Challenge: Set down the material below word for word, excluding the pictures.

Information provided:
<<<<

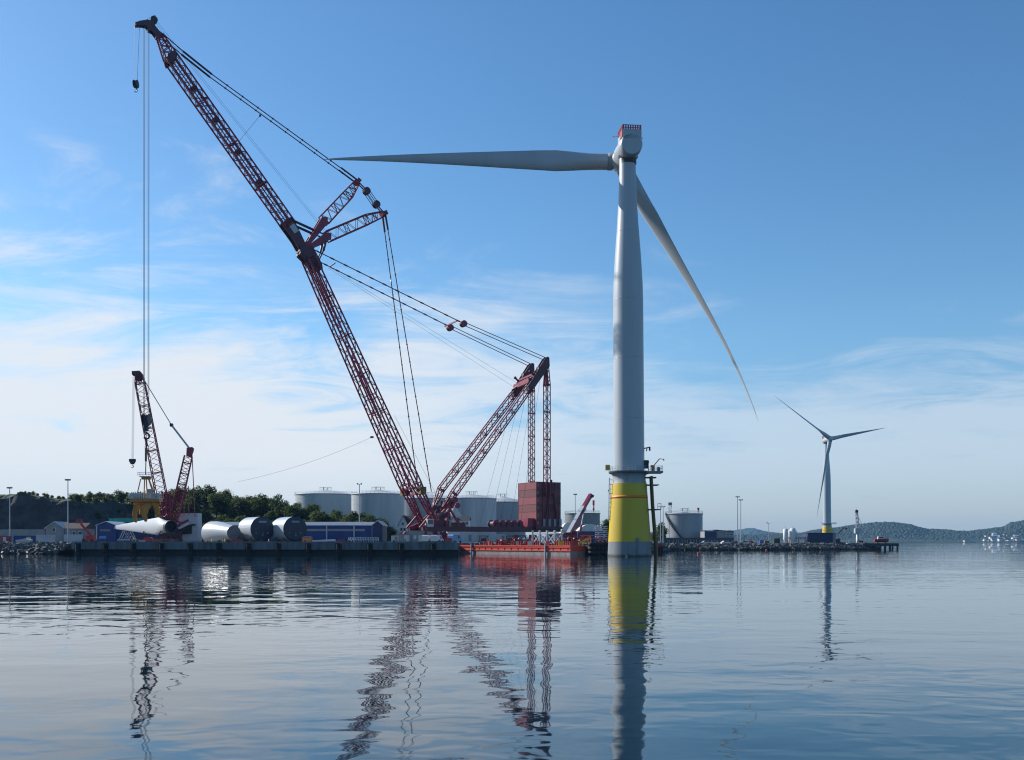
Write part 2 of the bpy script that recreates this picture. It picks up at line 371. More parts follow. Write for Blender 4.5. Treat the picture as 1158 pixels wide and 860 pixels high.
# quay edge: concrete fascia over a dark void with piles
q0, q1 = V((-124.5, 283, 0)), V((-14.0, 259.5, 0)); qd = (q1 - q0).normalized(); qn = V((qd.y, -qd.x, 0))
q = MB()
q.frame((q0 + q1) / 2 + qn * 0.55 + V((0, 0, 2.33)), (q1 - q0) / 2, qn * 0.55, V((0, 0, 0.95)))
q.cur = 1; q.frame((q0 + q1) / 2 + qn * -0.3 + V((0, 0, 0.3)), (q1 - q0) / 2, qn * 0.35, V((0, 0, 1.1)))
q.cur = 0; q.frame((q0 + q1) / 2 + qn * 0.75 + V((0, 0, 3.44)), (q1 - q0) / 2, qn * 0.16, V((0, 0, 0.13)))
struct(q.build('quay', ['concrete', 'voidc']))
L = (q1 - q0).length
nf = 13
for i in range(nf):
    c = q0 + qd * (L * (i + 0.25) / nf) + qn * 1.35
    mb = MB(); mb.frame(c + V((0, 0, 1.75)), qd * 0.75, qn * 0.25, V((0, 0, 1.35)))
    mb.tube(c + qn * 0.3 + V((0, 0, 0.7)), c + qn * 0.3 + V((0, 0, 2.9)), 0.42, n=10)
    tag(mb.build('quay_fender', 'black'), 'black rubber fender hung on the pale concrete quay face', 'fender', 'rubber fenders along the quay face')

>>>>

Result for this task:
Write part 2 of the bpy script that recreates this picture. It picks up at line 371. More parts follow. Write for Blender 4.5. Treat the picture as 1158 pixels wide and 860 pixels high.
# quay edge: concrete fascia over a dark void with piles
q0, q1 = V((-124.5, 283, 0)), V((-14.0, 259.5, 0)); qd = (q1 - q0).normalized(); qn = V((qd.y, -qd.x, 0))
q = MB()
q.frame((q0 + q1) / 2 + qn * 0.55 + V((0, 0, 2.33)), (q1 - q0) / 2, qn * 0.55, V((0, 0, 0.95)))
q.cur = 1; q.frame((q0 + q1) / 2 + qn * -0.3 + V((0, 0, 0.3)), (q1 - q0) / 2, qn * 0.35, V((0, 0, 1.1)))
q.cur = 0; q.frame((q0 + q1) / 2 + qn * 0.75 + V((0, 0, 3.44)), (q1 - q0) / 2, qn * 0.16, V((0, 0, 0.13)))
struct(q.build('quay', ['concrete', 'voidc']))
L = (q1 - q0).length
nf = 13
for i in range(nf):
    c = q0 + qd * (L * (i + 0.25) / nf) + qn * 1.35
    mb = MB(); mb.frame(c + V((0, 0, 1.75)), qd * 0.75, qn * 0.25, V((0, 0, 1.35)))
    mb.tube(c + qn * 0.3 + V((0, 0, 0.7)), c + qn * 0.3 + V((0, 0, 2.9)), 0.42, n=10)
    tag(mb.build('quay_fender', 'black'), 'black rubber fender hung on the pale concrete quay face', 'fender', 'rubber fenders along the quay face')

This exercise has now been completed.